Parents fight national database of student stats
Parents are speaking up about a $100 million national database, funded primarily by the Gates Foundation, that will hold detailed online records for millions of public school students, including everything from mental ability test scores to disciplinary incidents.
“Frankly, I am adamantly against this new program,” said P. Rush Daly, a parent and teacher in Jefferson County Public School District in Colorado. He said he doesn’t trust the government and other third parties with all that information, some of it highly personal and sensitive. The data will be used to create and market educational products. Daly and 450 parents in his district have signed a petition opposing the database.
inBloom, the non-profit behind the database, claims the information gathered is already tracked by school districts. The database just collects it all in one place. The service can then tailor curricula to each student, depending on his or her learning style.
But Daly said that as a teacher, he already has the information he needs to assess his students, and additional databases won’t help.
Many parents in New York, Colorado, Massachusetts, and North Carolina—states inBloom currently works with—share Daly’s fear. Parents in New York held a townhall meeting over student privacy last month, urging officials to stop the data mining. Legislation allowing parents to opt out of the data collection is pending in the state.

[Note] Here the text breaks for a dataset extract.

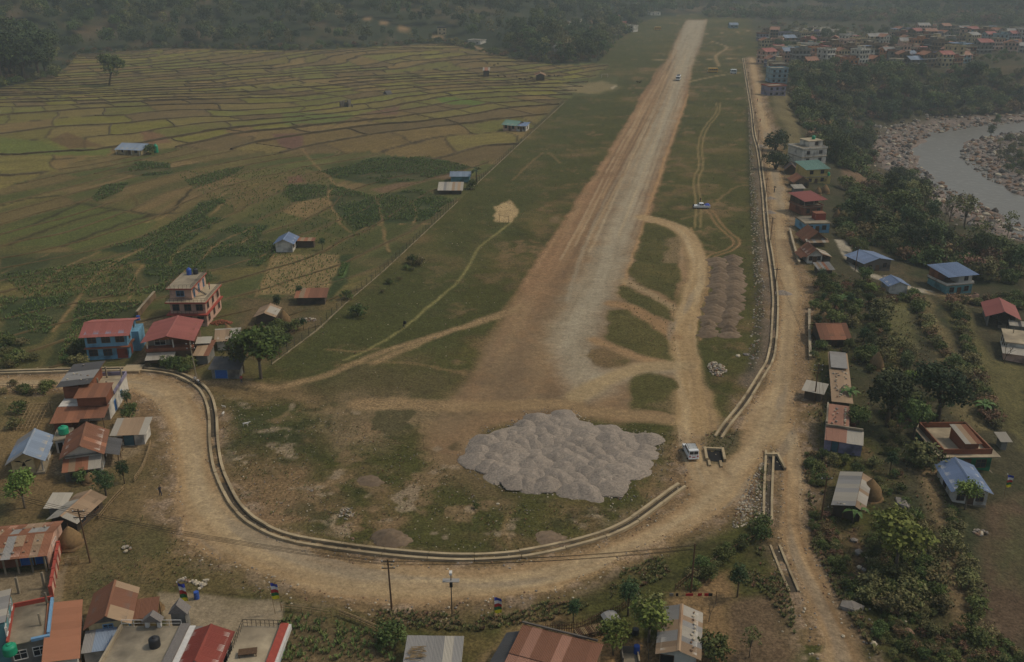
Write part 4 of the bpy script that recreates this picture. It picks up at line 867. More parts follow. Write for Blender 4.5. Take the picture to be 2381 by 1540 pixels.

Some worry about information security: inBloom states in its policy that it “cannot guarantee the security of the information stored in inBloom or that the information will not be intercepted when it is being transmitted.”
“What are the remedies for parents?” Norman Siegel, a civil liberties attorney in New York, asked Reuters. “It’s very troubling.”
Changes in the Family Educational Rights and Privacy Act enabled the data collection and sharing. According to EPIC, a nonprofit public-interest center based in Washington, D.C., public school students’ information may be released to “third parties of student information for non-academic purposes.” Schools no longer need parental consent to share student records with any school official who has a legitimate educational interest, according to the Department of Education. inBloom also acknowledges who is in control of the data: “Only school districts can determine who has access to student data and for what purposes.”
Public school teachers’ home addresses, employment history, and performance reviews also appear in the database. inBloom measures the ability of the teachers by their students’ standardized test scores.
While parents worry, education companies are ecstatic.
“This is going to be a huge win for us,” Jeffrey Olen, production manager at education software company CompassLearning, told Reuters in March.